I don't think core is getting too crazy yet. We did a good job with JWT so that other systems can do our auth for us. We already generate docs from inside the core binary, and an extension of those docs probably won't be insane and will also be in its own module. PostGIS support just means adding a few more operators if I understand it right.

The unix philosophy is great of course, although truly stream oriented servers that compose with a shell pipe seems more like an analogy than directly implementable.

If we keep the code modular and clean we should be OK being monolithic for a while. My instinct is to keep the binary in once piece until we really do feel the pain in the codebase.

calebmer commented 8 years ago

I think this is a long term plan if nothing else, but I'll still clarify a few things.

@ruslantalpa the advantage of breaking core down into 3 parts is modularity. As we've been talking about schemas there has been some want for RAML, some want for JSON Schema, and maybe some people who don't even want self documentation at all. I do believe we should also have one core binary which encapsulates some of the main modules we develop which would operate as the binary of today.

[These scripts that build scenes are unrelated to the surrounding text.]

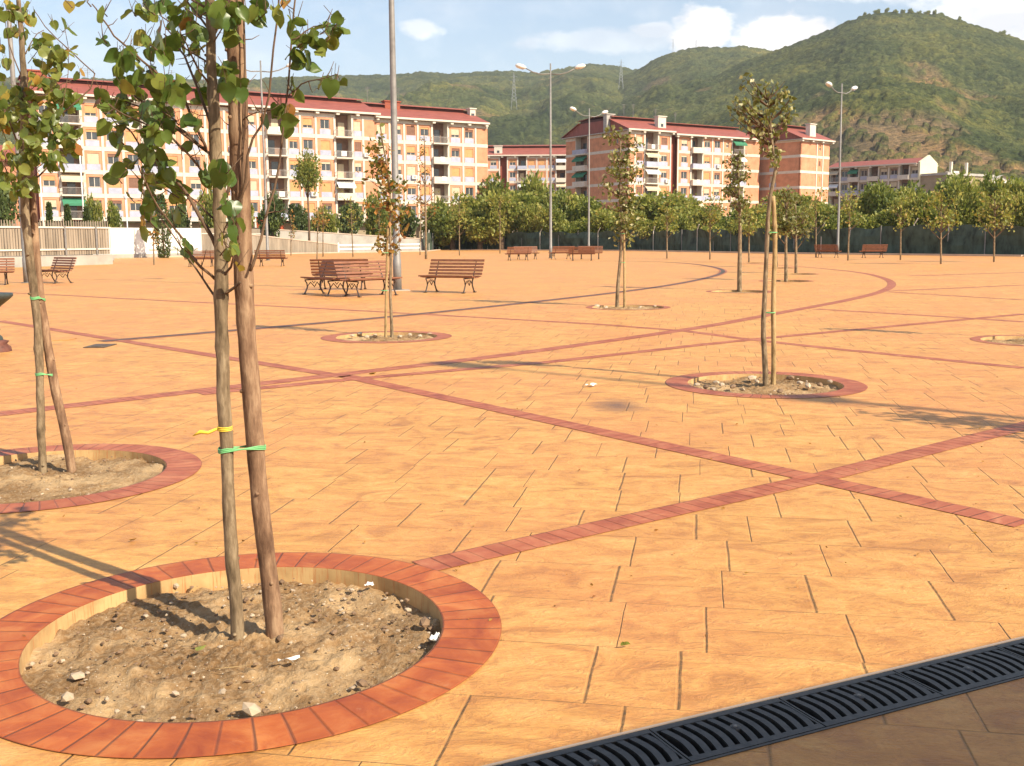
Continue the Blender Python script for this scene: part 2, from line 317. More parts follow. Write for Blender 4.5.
# ---------------------------------------------------------------- mesh helpers
class MB:
    def __init__(s): s.v = []; s.f = []; s.m = []; s.t = []; s.uv = None
    def face(s, pts, mi=0, tint=None):
        i = len(s.v); s.v += [tuple(p) for p in pts]; s.f.append(tuple(range(i, i+len(pts)))); s.m.append(mi); s.t.append(tint)
    def box(s, a, b, mi=0, M=None):
        x0, y0, z0 = a; x1, y1, z1 = b
        P = [(x0, y0, z0), (x1, y0, z0), (x1, y1, z0), (x0, y1, z0), (x0, y0, z1), (x1, y0, z1), (x1, y1, z1), (x0, y1, z1)]
        if M is not None: P = [tuple(M @ Vector(p)) for p in P]
        i = len(s.v); s.v += P
        for q in ((0, 3, 2, 1), (4, 5, 6, 7), (0, 1, 5, 4), (1, 2, 6, 5), (2, 3, 7, 6), (3, 0, 4, 7)):
            s.f.append(tuple(i+k for k in q)); s.m.append(mi); s.t.append(None)
        return s
    def tube(s, pts, rad, n=8, mi=0, jit=0, cap=True):
        pts = [Vector(p) for p in pts]; 
        if isinstance(rad, (int, float)): rad = [rad]*len(pts)
        i0 = len(s.v); up = Vector((0.03, 1, 0.07)).normalized(); prev = None
        for k, p in enumerate(pts):
            d = (pts[min(k+1, len(pts)-1)] - pts[max(k-1, 0)]).normalized()
            a = d.cross(up if prev is None else prev)
            if a.length < .05: a = d.cross(Vector((1, 0, 0)))
            a.normalize(); bb = d.cross(a).normalized(); prev = -bb if prev is None else (a.cross(d)).normalized()
            bb = a.cross(d).normalized(); prev = bb
            for j in range(n):
                th = 2*math.pi*j/n; r = rad[k]*(1+(random.uniform(-jit, jit) if jit else 0))
                s.v.append(tuple(p + a*math.cos(th)*r + bb*math.sin(th)*r))
        for k in range(len(pts)-1):
            for j in range(n):
                q = i0+k*n; s.f.append((q+j, q+(j+1) % n, q+n+(j+1) % n, q+n+j)); s.m.append(mi); s.t.append(None)
        if cap:
            s.f.append(tuple(i0+j for j in range(n))[::-1]); s.m.append(mi); s.t.append(None)
            q = i0+(len(pts)-1)*n; s.f.append(tuple(q+j for j in range(n))); s.m.append(mi); s.t.append(None)
        return s
    def lathe(s, prof, n=24, mi=0, c=(0, 0, 0)):
        i0 = len(s.v)
        for r, z in prof:
            for j in range(n):
                a = 2*math.pi*j/n; s.v.append((c[0]+r*math.cos(a), c[1]+r*math.sin(a), c[2]+z))
        for k in range(len(prof)-1):
            for j in range(n):
                q = i0+k*n; s.f.append((q+j, q+(j+1) % n, q+n+(j+1) % n, q+n+j)); s.m.append(mi); s.t.append(None)
        return s
    def blobs(s, c, r, mi=0, flat=1., seed=None):
        bm = bmesh.new(); bmesh.ops.create_icosphere(bm, subdivisions=1, radius=1)
        i0 = len(s.v); q = Matrix.Rotation(random.uniform(0, 6), 3, 'Z') @ Matrix.Rotation(random.uniform(-.6, .6), 3, 'X')
        sc = Vector((random.uniform(.7, 1.2), random.uniform(.7, 1.2), flat*random.uniform(.6, 1)))
        for v in bm.verts:
            p = v.co*random.uniform(.78, 1.1); p = q @ Vector((p.x*sc.x, p.y*sc.y, p.z*sc.z)); s.v.append((c[0]+p.x*r, c[1]+p.y*r, c[2]+p.z*r))
        for f in bm.faces: s.f.append(tuple(i0+v.index for v in f.verts)); s.m.append(mi); s.t.append(None)
        bm.free(); return s
    def build(s, name, mats, parent=None, smooth=False, kind=None):
        me = bpy.data.meshes.new(name); me.from_pydata(s.v, [], s.f)
        if not isinstance(mats, (list, tuple)): mats = [mats]
        for m in mats: me.materials.append(MT[m] if isinstance(m, str) else m)
        me.polygons.foreach_set('material_index', s.m)
        if smooth: me.polygons.foreach_set('use_smooth', [True]*len(s.f))
        if any(x is not None for x in s.t):
            ca = me.color_attributes.new('tint', 'FLOAT_COLOR', 'CORNER'); arr = []
            for f, x in zip(s.f, s.t):
                c = x if x is not None else .5; arr += [c, c, c, 1]*len(f)
            ca.data.foreach_set('color', arr)
        if s.uv is not None:
            ul = me.uv_layers.new(name='UVMap'); arr = []
            for f, u in zip(s.f, s.uv):
                for q in u: arr += [q[0], q[1]]
            ul.data.foreach_set('uv', arr)
        me.update(); o = bpy.data.objects.new(name, me); C.objects.link(o)
        if parent is not None: o.parent = parent
        if kind: o['kind'] = kind
        return o
def tag(o, label=None, cat=None, group=None, kind=None):
    if label: o['label'] = label
    if cat: o['category'] = cat
    if group: o['group'] = group
    if kind: o['kind'] = kind
    return o
def empty(name, loc=(0, 0, 0), rz=0):
    o = bpy.data.objects.new(name, None); C.objects.link(o); o.location = loc; o.rotation_euler = (0, 0, rz); o.empty_display_size = .2; return o
def copy_tree(o, parent=None):
    c = o.copy(); C.objects.link(c)
    if parent is not None: c.parent = parent
    for ch in list(o.children): copy_tree(ch, c)
    return c
def struct(mb, name, mats, label=None, smooth=False):
    o = mb.build(name, mats, None, smooth, 'structure')
    if label: o['label'] = label
    return o

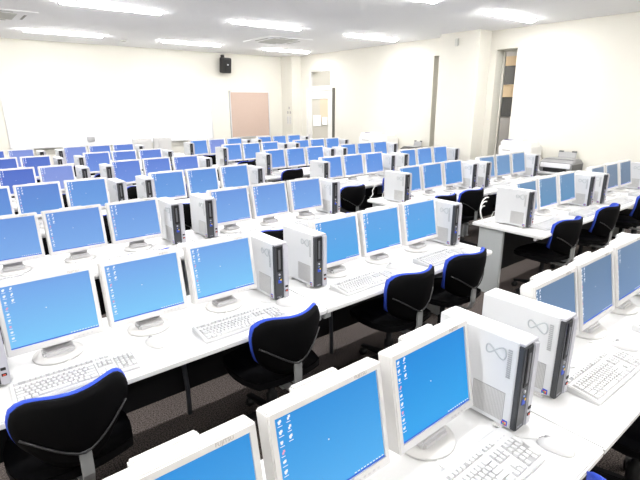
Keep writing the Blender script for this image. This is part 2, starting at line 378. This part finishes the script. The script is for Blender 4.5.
# ------------------------------------------------------------------ monitor
tilt = math.radians(10.15)
SW, SH, B0 = .338, .2637, .10
def make_monitor():
    o = thing('monitor', '', 'monitor')
    T = Matrix.Translation((0, 0, B0)) @ Matrix.Rotation(-tilt, 4, 'X')
    ow, oh0, oh1 = SW/2+.018, -.027, SH+.019
    f = MB()   # front frame, one ring
    t = bmesh.new()
    def ringv(y, x, z0, z1): return [t.verts.new(p) for p in ((-x, y, z0), (x, y, z0), (x, y, z1), (-x, y, z1))]
    a, b_, c_, d_ = ringv(-.006, ow, oh0, oh1), ringv(-.006, SW/2, 0, SH), ringv(.048, ow, oh0, oh1), ringv(.030, SW/2, 0, SH)
    outer = []
    for k in range(4):
        n_ = (k+1) % 4
        t.faces.new((a[k], a[n_], b_[n_], b_[k])); t.faces.new((a[n_], a[k], c_[k], c_[n_])); t.faces.new((b_[k], b_[n_], d_[n_], d_[k]))
    t.faces.new(c_[::-1])
    bmesh.ops.recalc_face_normals(t, faces=t.faces[:])
    es = [e for e in t.edges if all(v in a+c_ for v in e.verts)]
    bmesh.ops.bevel(t, geom=es, offset=.004, segments=3, affect='EDGES')
    f.merge(t, 'ivory', T)
    f.build('bezel', o)
    f = MB()
    text_into(f, 'FUJITSU', .013, T @ Matrix.Translation((.085, -.0063, SH+.004)) @ Matrix.Rotation(PI/2, 4, 'X'), 'ink')
    f.build('lettering', o)
    f = MB()
    for k in range(5): f.box(.06+k*.018, .068+k*.018, -.008, -.005, -.017, -.012, 'ivory2', .001, T=T)
    f.build('control_buttons', o)
    f = MB()   # rear housing
    f.box(-ow+.012, ow-.012, .046, .060, oh0+.012, oh1-.010, 'ivory', .006, T=T)
    f.box(-.105, .105, .034, .078, .02, oh1-.03, 'ivory', .010, T=T)
    f.box(-.075, .075, .044, .070, SH-.03, oh1+.005, 'ivory', .005, T=T)
    f.build('rear_housing', o)
    f = MB()   # neck
    f.box(-.055, .055, .045, .085, .018, .115, 'ivory2', .008)
    f.box(-.062, .062, -.002, .075, .012, .045, 'ivory2', .010); f.build('stand_neck', o)
    f = MB(); f.lathe([(0, 0), (.098, 0), (.103, .006), (.100, .014), (.070, .019), (0, .021)], 'ivory', cy=.045, n=36, sy=.93)
    f.build('stand_base', o)
    # screen with its desktop picture
    f = MB()
    def q(x0, x1, z0, z1, y, m): f.quad((x0, y, z0), (x1, y, z0), (x1, y, z1), (x0, y, z1), m)
    f.box(-SW/2, SW/2, 0, .03, 0, SH, 'SCREEN')
    R = random.Random(3)
    def icon(x, z, m='icon'):
        for (a, b_, c, d_) in ((0, 9, 3, 10), (1, 7, 0, 7), (4, 11, 5, 12)):
            if R.random() < .8: q(x+a*.0009, x+b_*.0009, z+c*.0009, z+d_*.0009, -.0006, m)
        q(x-.002, x+.008+R.random()*.006, z-.006, z-.0042, -.0006, 'icon')
    for k in range(9):
        icon(-SW/2+.010, SH-.020-k*.0255, 'icon2' if k in (3, 6) else 'icon')
    for k in range(3): icon(-SW/2+.036, SH-.018-k*.0245)
    q(-SW/2, SW/2, 0, .0055, -.0005, 'taskbar')
    for k in range(10):
        q(SW/2-.115+k*.0115, SW/2-.108+k*.0115, .007, .010, -.0006, 'icon')
    q(-.02, -.016, .14, .144, -.0006, 'icon')
    o2 = f.build('screen', o, loc=(0, 0, B0), rot=(-tilt, 0, 0))
    # mains/video cable hanging behind the stand
    f = MB(); f.tube([(.03, .07, .10), (.04, .11, .06), (.05, .16, .012), (.03, .21, .006), (.05, .25, .006)], .0035, 'cable', 6); f.build('cable', o)
    return o
M['SCREEN'] = SCR['near']
# one prototype per angle-shifted screen tone so that every copy can share its mesh
mon0 = make_monitor()
scr0 = [c for c in mon0.children if c.name.startswith('screen')][0]
mon_protos = {}
for k in SCR:
    if not mon_protos: mp = mon0
    else:
        mp = copy_tree(mon0)
        sc = [c for c in mp.children if c.name.startswith('screen')][0]
        sc.data = scr0.data.copy()
    sc = [c for c in mp.children if c.name.startswith('screen')][0]
    for i, mm in enumerate(sc.data.materials):
        if mm.name.startswith('wallpaper'): sc.data.materials[i] = SCR[k]
    mon_protos[k] = mp

# ------------------------------------------------------------------ tower: origin = front left bottom corner
def make_tower():
    o = thing('desktop_computer', '', 'computer')
    W, D, H = .089, .325, .322; z0 = .012
    f = MB(); f.box(0, W, .022, D, z0, z0+H, 'case', .003)
    f.box(.0, .0, 0, 0, 0, 0, 'case'); f.build('case', o)
    f = MB(); f.box(.001, W-.001, .0035, .0225, z0+H-.010, z0+H-.0005, 'strip', .002)
    f.box(.0, .056, 0, .022, z0, z0+H-.010, 'dark', .004); f.build('front_bezel', o)
    f = MB(); f.box(.056, W, -.004, .022, z0, z0+H-.010, 'strip', .004); f.build('front_strip', o)
    f = MB(); f.box(.062, .080, -.0062, -.003, .075, .087, 'slot', .001); f.box(.062, .080, -.0062, -.003, .050, .062, 'slot', .001)
    f.box(.066, .076, -.0070, -.0055, .053, .058, 'badger'); f.build('ports', o)
    f = MB(); f.box(.014, .048, -.0025, .001, .175, .318, 'slot', .001); f.build('drive_door', o)
    f = MB(); f.box(.022, .036, -.0045, -.002, .19, .30, 'dgrey', .001); f.build('drive_slot', o)
    f = MB(); f.lathe([(.006, 0), (.006, .003), (0, .004)], 'strip', n=12, T=Matrix.Translation((.028, 0, .158)) @ Matrix.Rotation(PI/2, 4, 'X')); f.build('power_button', o)
    f = MB(); f.box(.024, .032, -.0035, 0, .138, .143, 'led', .001); f.build('power_light', o)
    f = MB(); f.box(.019, .040, -.0022, 0, .108, .128, 'badge', .001); f.box(.032, .041, -.0030, -.002, .122, .130, 'badgey', .001); f.build('sticker', o)
    f = MB(); text_into(f, 'FUJITSU', .009, Matrix.Translation((.010, -.0004, .024)) @ Matrix.Rotation(PI/2, 4, 'X'), 'strip'); f.build('lettering', o)
    # left side panel features (x = 0 face)
    f = MB()
    f.box(-.0015, .001, .048, .168, .030, .138, 'grille')
    for k in range(22): f.box(-.0028, -.001, .0500+k*.0053, .0530+k*.0053, .032, .136, 'grille2')
    f.build('vent_grille', o)
    f = MB()
    for k in range(14): f.box(-.0022, .001, .040, .054, .196+k*.0075, .2005+k*.0075, 'mark')
    f.build('vent_slots', o)
    pts = []
    for k in range(44):
        a = 2*PI*k/44
        # figure of eight with a larger loop towards the front
        x = math.cos(a); y = math.sin(a)*math.cos(a)*1.15
        s_ = 1.22 if x > 0 else .90
        pts.append((-.0008, .098-x*.034*s_+.004, .275+y*.030*s_))
    f = MB(); f.tube(pts, 0.0030, 'mark2', 6, closed=True); f.build('emblem', o)
    f = MB(); f.box(-.0012, .001, .030, .052, .018, .038, 'badge', .0006)
    for (a, b_, m) in ((.0365, .0295, 'badgey'), (.0435, .0295, 'badger'), (.0365, .0235, 'badger'), (.0435, .0235, 'badgeg')):
        f.box(-.0020, -.001, a-.0028, a+.0028, b_-.0025, b_+.0025, m)
    f.build('sticker', o)
    f = MB(); f.box(.020, .062, .15, .19, z0+H-.0008, z0+H+.0006, 'ivory2'); f.build('top_label', o)
    for y in (.06, .25):
        f = MB(); f.box(-.012, W+.008, y-.022, y+.022, 0, .0115, 'ivory', .005); f.build('foot', o)
    f = MB(); f.tube([(.03, D-.002, .10), (.03, D+.03, .09), (.035, D+.05, .04), (.03, D+.04, .006), (-.03, D+.03, .006)], .0035, 'cable', 6); f.build('cable', o)
    return o
tower = make_tower()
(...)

To your next point @ruslantalpa, the nice thing about splitting things into modules is we could build a node module. However, I do think we need a native PostgREST auth solution (written in Haskell, takes advantage of Postgres features) which contains industry best practice for people who want PostgREST to be completely usable fast.

@begriffs I agree, I do think this is a long term evolution of PostgREST as it tries to become a staple in the HTTP API field.

And finally, literal UNIX pipes is probably unrealistic, but another similar system might be good if we go this direction.

begriffs commented 8 years ago

Closing this broad issue. Let's discuss the specific parts of this suggestion as their own issues when they become a problem.